* Task prompt *
Repeat all the material exactly; pictures stay out of your copy.

* Given material *

※ ※ ※

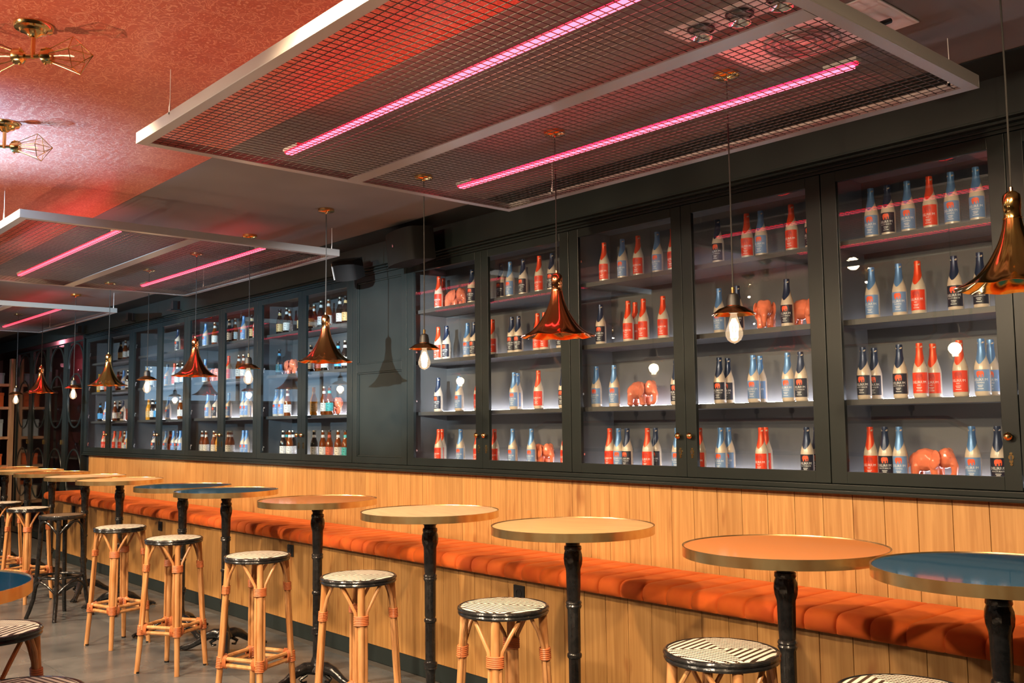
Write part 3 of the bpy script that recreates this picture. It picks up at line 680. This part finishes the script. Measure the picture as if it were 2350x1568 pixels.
# ------------------------------------------------------------ stools
SH, SR = 0.812, 0.174
def rattan_stool():
    t = empty('rattan_stool')
    MB().lathe([(0, SH - 0.022), (SR - 0.012, SH - 0.022), (SR - 0.006, SH - 0.006), (SR - 0.022, SH), (0, SH + 0.001)], 48).obj('seat', M['weave'], t, smooth=True)
    m = MB(); m.torus(SR - 0.006, 0.0085, (0, 0, SH - 0.010), 48, 8); m.torus(SR - 0.008, 0.0085, (0, 0, SH - 0.024), 48, 8); m.obj('seat_edge', M['iron'], t, smooth=True)
    zb = 0.635; zs = 0.262; rt_, rb = 0.150, 0.205
    def rad(z): return rb + (rt_ - rb) * min(1, z / SH) ** 0.85
    for k in range(4):
        a = PI / 4 + k * PI / 2; d = Vector((math.cos(a), math.sin(a), 0)); n = Vector((-d.y, d.x, 0)); Z = Vector((0, 0, 1))
        P = lambda z, s=0.0, o=0.0: d * (rad(z) + o) + n * s + Z * z
        m = MB(); m.tube([P(0.0), P(0.2), P(0.45), P(0.64), P(SH - 0.03)], [0.0150, 0.0165, 0.0175, 0.0170, 0.0165], 10)
        m.tube([P(0.0005), P(0.012)], [0.0150, 0.0152], 10, 1)
        leg = m.obj('leg', [M['cane'], M['black']], t, smooth=True)
        for s in (-1, 1):
            m = MB(); m.tube([P(zs, s * 0.020, -0.002), P(0.45, s * 0.0215, -0.002), P(zb, s * 0.0205, -0.002), P(zb + 0.035, s * 0.027, -0.004), P(zb + 0.09, s * 0.055, -0.012), P(SH - 0.03, s * 0.088, -0.030)], 0.0078, 8)
            m.obj('brace', M['cane'], leg, smooth=True)
        m = MB()
        for q in range(6):
            z = zb - 0.018 + q * 0.0072; c_ = P(z)
            nn = 16; pts = [c_ + n * (0.0305 * math.cos(2 * PI * j / nn)) + d * (0.0185 * math.sin(2 * PI * j / nn)) for j in range(nn + 1)]
            m.tube(pts, 0.0040, 6, cap=False)
        m.obj('binding', M['bind'], leg, smooth=True)
        # stretchers to the next leg
        a2 = a + PI / 2; d2 = Vector((math.cos(a2), math.sin(a2), 0))
        for z in (zs + 0.017, zs - 0.017):
            p = d * rad(z) + Z * z; q = d2 * rad(z) + Z * z; e = (q - p).normalized()
            MB().tube([p + e * 0.012, q - e * 0.012], 0.0115, 8).obj('stretcher', M['cane'], t, smooth=True)
        m = MB()
        for q in range(7):
            z = zs - 0.028 + q * 0.0085; c_ = P(z); nn = 16
            pts = [c_ + n * (0.021 * math.cos(2 * PI * j / nn)) + d * (0.019 * math.sin(2 * PI * j / nn)) for j in range(nn + 1)]
            m.tube(pts, 0.0045, 6, cap=False)
        for dd in (d2, Vector((math.cos(a - PI / 2), math.sin(a - PI / 2), 0))):
            e = (dd - d).normalized()
            for q in range(3):
                c_ = d * rad(zs) + Z * zs + e * (0.026 + q * 0.008); nn = 12; g = Vector((-e.y, e.x, 0))
                pts = [c_ + g * (0.0135 * math.cos(2 * PI * j / nn)) + Z * (0.031 * math.sin(2 * PI * j / nn)) for j in range(nn + 1)]
                m.tube(pts, 0.0042, 6, cap=False)
        m.obj('binding', M['bind'], leg, smooth=True)
    return t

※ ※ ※

* Result *
Write part 3 of the bpy script that recreates this picture. It picks up at line 680. This part finishes the script. Measure the picture as if it were 2350x1568 pixels.
# ------------------------------------------------------------ stools
SH, SR = 0.812, 0.174
def rattan_stool():
    t = empty('rattan_stool')
    MB().lathe([(0, SH - 0.022), (SR - 0.012, SH - 0.022), (SR - 0.006, SH - 0.006), (SR - 0.022, SH), (0, SH + 0.001)], 48).obj('seat', M['weave'], t, smooth=True)
    m = MB(); m.torus(SR - 0.006, 0.0085, (0, 0, SH - 0.010), 48, 8); m.torus(SR - 0.008, 0.0085, (0, 0, SH - 0.024), 48, 8); m.obj('seat_edge', M['iron'], t, smooth=True)
    zb = 0.635; zs = 0.262; rt_, rb = 0.150, 0.205
    def rad(z): return rb + (rt_ - rb) * min(1, z / SH) ** 0.85
    for k in range(4):
        a = PI / 4 + k * PI / 2; d = Vector((math.cos(a), math.sin(a), 0)); n = Vector((-d.y, d.x, 0)); Z = Vector((0, 0, 1))
        P = lambda z, s=0.0, o=0.0: d * (rad(z) + o) + n * s + Z * z
        m = MB(); m.tube([P(0.0), P(0.2), P(0.45), P(0.64), P(SH - 0.03)], [0.0150, 0.0165, 0.0175, 0.0170, 0.0165], 10)
        m.tube([P(0.0005), P(0.012)], [0.0150, 0.0152], 10, 1)
        leg = m.obj('leg', [M['cane'], M['black']], t, smooth=True)
        for s in (-1, 1):
            m = MB(); m.tube([P(zs, s * 0.020, -0.002), P(0.45, s * 0.0215, -0.002), P(zb, s * 0.0205, -0.002), P(zb + 0.035, s * 0.027, -0.004), P(zb + 0.09, s * 0.055, -0.012), P(SH - 0.03, s * 0.088, -0.030)], 0.0078, 8)
            m.obj('brace', M['cane'], leg, smooth=True)
        m = MB()
        for q in range(6):
            z = zb - 0.018 + q * 0.0072; c_ = P(z)
            nn = 16; pts = [c_ + n * (0.0305 * math.cos(2 * PI * j / nn)) + d * (0.0185 * math.sin(2 * PI * j / nn)) for j in range(nn + 1)]
            m.tube(pts, 0.0040, 6, cap=False)
        m.obj('binding', M['bind'], leg, smooth=True)
        # stretchers to the next leg
        a2 = a + PI / 2; d2 = Vector((math.cos(a2), math.sin(a2), 0))
        for z in (zs + 0.017, zs - 0.017):
            p = d * rad(z) + Z * z; q = d2 * rad(z) + Z * z; e = (q - p).normalized()
            MB().tube([p + e * 0.012, q - e * 0.012], 0.0115, 8).obj('stretcher', M['cane'], t, smooth=True)
        m = MB()
        for q in range(7):
            z = zs - 0.028 + q * 0.0085; c_ = P(z); nn = 16
            pts = [c_ + n * (0.021 * math.cos(2 * PI * j / nn)) + d * (0.019 * math.sin(2 * PI * j / nn)) for j in range(nn + 1)]
            m.tube(pts, 0.0045, 6, cap=False)
        for dd in (d2, Vector((math.cos(a - PI / 2), math.sin(a - PI / 2), 0))):
            e = (dd - d).normalized()
            for q in range(3):
                c_ = d * rad(zs) + Z * zs + e * (0.026 + q * 0.008); nn = 12; g = Vector((-e.y, e.x, 0))
                pts = [c_ + g * (0.0135 * math.cos(2 * PI * j / nn)) + Z * (0.031 * math.sin(2 * PI * j / nn)) for j in range(nn + 1)]
                m.tube(pts, 0.0042, 6, cap=False)
        m.obj('binding', M['bind'], leg, smooth=True)
    return t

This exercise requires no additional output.